In a non-dedicated network environment, computers are privately owned. Individual owners do not want to see their systems being saturated by others when they need them. This means the privately owned machines may only be used for parallel processing on an ``availability'' basis. In addition, a non-dedicated network of computers is more likely to be heterogeneous than is a dedicated system. ``Availability'' and ``heterogeneity'' are new issues of distributed network computing, which do not arise in tightly coupled parallel systems. Competition for computing resources does not lead to guaranteed high performance. To simultaneously utilizing idle machines and maintaining high capabilities for local computations, network process migration mechanism is proposed as a solution. The simple idea underlying this mechanism is that when the imbalanced workload of a distributed system occurs, parallel processes residing on overloaded machines are migrated to other available machines.
We have introduced a high-level mechanism and its associated methodologys
to support efficient process migration in a non-dedicated, heterogeneous network
computing environment. The newly proposed network process-migration mechanism
is general.

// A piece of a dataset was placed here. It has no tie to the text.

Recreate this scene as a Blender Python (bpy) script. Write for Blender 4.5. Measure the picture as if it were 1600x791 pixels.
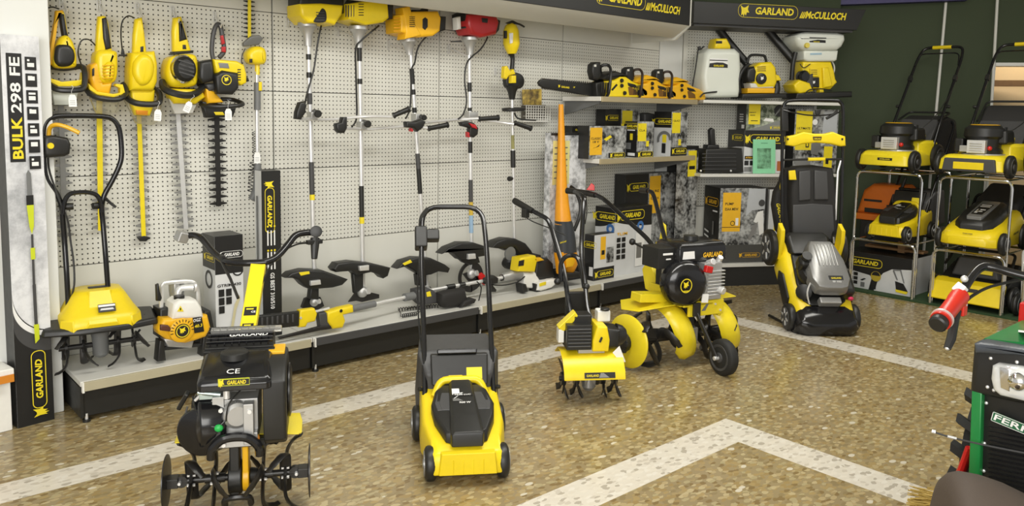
import bpy, bmesh, math, random
from mathutils import Vector, Matrix, Quaternion
random.seed(7)
V = Vector
for o in list(bpy.data.objects): bpy.data.objects.remove(o)
scene = bpy.context.scene
COL = scene.collection

# ------------------------------------------------------------------ camera
F, PX, PY, EYE = 1254.0, 800.0, 300.0, 1.5
_d1 = V((2230-PX, 198-PY, F)).normalized()
_d2 = V((-310-PX, 152-PY, F)); _d2 = (_d2 - _d1*_d1.dot(_d2)).normalized()
_d3 = _d1.cross(_d2)
if _d3.y > 0: _d3 = -_d3
RW = Matrix((_d1, _d2, _d3))          # camera coordinates (right, down, forward) -> room
cam = bpy.data.objects.new('camera', bpy.data.cameras.new('camera')); COL.objects.link(cam)
rr, uu, bb = RW @ V((1,0,0)), RW @ V((0,-1,0)), RW @ V((0,0,-1))
cam.matrix_world = Matrix(((rr.x,uu.x,bb.x,0),(rr.y,uu.y,bb.y,0),(rr.z,uu.z,bb.z,EYE),(0,0,0,1)))
cam.data.sensor_width = 36; cam.data.lens = F/1600*36
cam.data.shift_y = -(395.5-PY)/1600
cam.data.clip_start = 0.05
scene.camera = cam

# ------------------------------------------------------------------ light
w = bpy.data.worlds.new('world'); scene.world = w; w.use_nodes = True
w.node_tree.nodes['Background'].inputs[0].default_value = (1.0, 0.98, 0.94, 1)
w.node_tree.nodes['Background'].inputs[1].default_value = 0.42
scene.view_settings.view_transform = 'Standard'
scene.view_settings.look = 'None'
scene.view_settings.exposure = 0.45
scene.view_settings.gamma = 1.0
scene.view_settings.use_curve_mapping = False
def area(name, loc, target, sx, sy, power, col):
    l = bpy.data.lights.new(name, 'AREA'); l.shape = 'RECTANGLE'; l.size = sx; l.size_y = sy
    l.energy = power; l.color = col
    o = bpy.data.objects.new(name, l); COL.objects.link(o); o.location = loc
    o.rotation_euler = (V(target)-V(loc)).to_track_quat('-Z', 'Y').to_euler()
    return o
# the shop window behind and to the left of the viewer, and two rows of ceiling tubes
area('shop_window_light', (-1.6, -1.2, 2.0), (2.6, 3.6, 0.9), 3.6, 2.2, 150, (1.0, 0.98, 0.94))
area('ceiling_tube_light', (2.2, 2.2, 3.05), (2.2, 2.2, 0), 3.0, 0.5, 55, (1.0, 0.98, 0.92))
area('ceiling_tube_light', (5.2, 2.0, 3.05), (5.2, 2.0, 0), 2.4, 0.5, 34, (1.0, 0.97, 0.89))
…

It can be applied to any distributed network environment. In particular,
based on this mechanism, a software system named MpPVM is designed and implemented
to support efficient process migration for PVM application programs. We have
studied the interaction between process migration and resource management and
proposed modifications of pvmd and pvmlib of PVM to maintain reliable data communications
among processes in a migration environment. Our implementation and experimental
results confirm the applicability and potential of the proposed mechanism in
a non-dedicated heterogeneous environment. Experimental results indicate the
MpPVM software system is efficient and is scalable in the sense that it can
carry out a process migration in tenth of milliseconds and the migration costs
becomes less notable when the problem and ensemble increase.